Вернувшиеся из эвакуации жители Новгорода приступили к его восстановлению. Уже ходили поезда до Чудова. Приступила к перевозкам пристань. Работали пекарня, первая очередь бани, открылся первый магазин. Жизнь возвращалась в опустошенный, взорванный, истерзанный город, в котором при освобождении осталось всего сорок более или менее пригодных для жилья домов. Но все еще были мертвы деревни, опустевшие в октябре сорок третьего.

Напряженно-беспокойно стало в Мажейкяе. Узнали здесь и об освобождении Новгорода, и о снятии блокады Ленинграда, и о стремительном зимнем наступлении советских войск. Вспыхнула, окрепла надежда на освобождение: сейчас уже скоро! Вот-вот!

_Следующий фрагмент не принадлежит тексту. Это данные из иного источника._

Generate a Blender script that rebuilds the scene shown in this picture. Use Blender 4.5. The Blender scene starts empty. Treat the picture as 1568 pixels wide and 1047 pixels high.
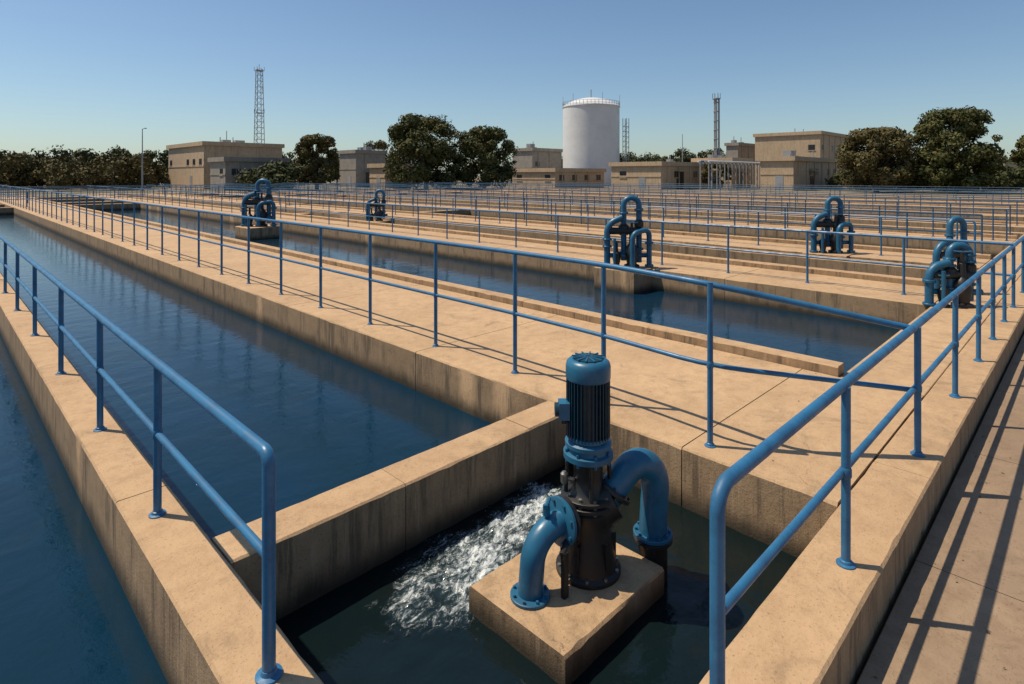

А враг лютовал. Продолжался угон населения в Германию, свирепствовали гестапо и другие карательные органы. В городе и окрестных деревнях, как и в сорок первом году, начались массовые аресты.

Вражеским ищейкам удалось установить, что в деревне Баленай партизаны бывают в стоящем у самого леса доме Пунзиса Иоза. Предатели Антанавичюс и Савицкас выследили, что встречаются с партизанами Нина Леонтьева и Рая Маркова. Староста деревни Адам Лупейка, известный под кличкой Замбис, проверил и подтвердил эти сведения.

Второго мая партизаны обнаружили близ своей базы подозрительного человека. Человек этот клялся и божился, что приехал в лес за дровами, у него большая семья, дети... Задержать бы его, проверить, но его отпустили. Отпустили вражеского лазутчика, выследившего местонахождение отряда.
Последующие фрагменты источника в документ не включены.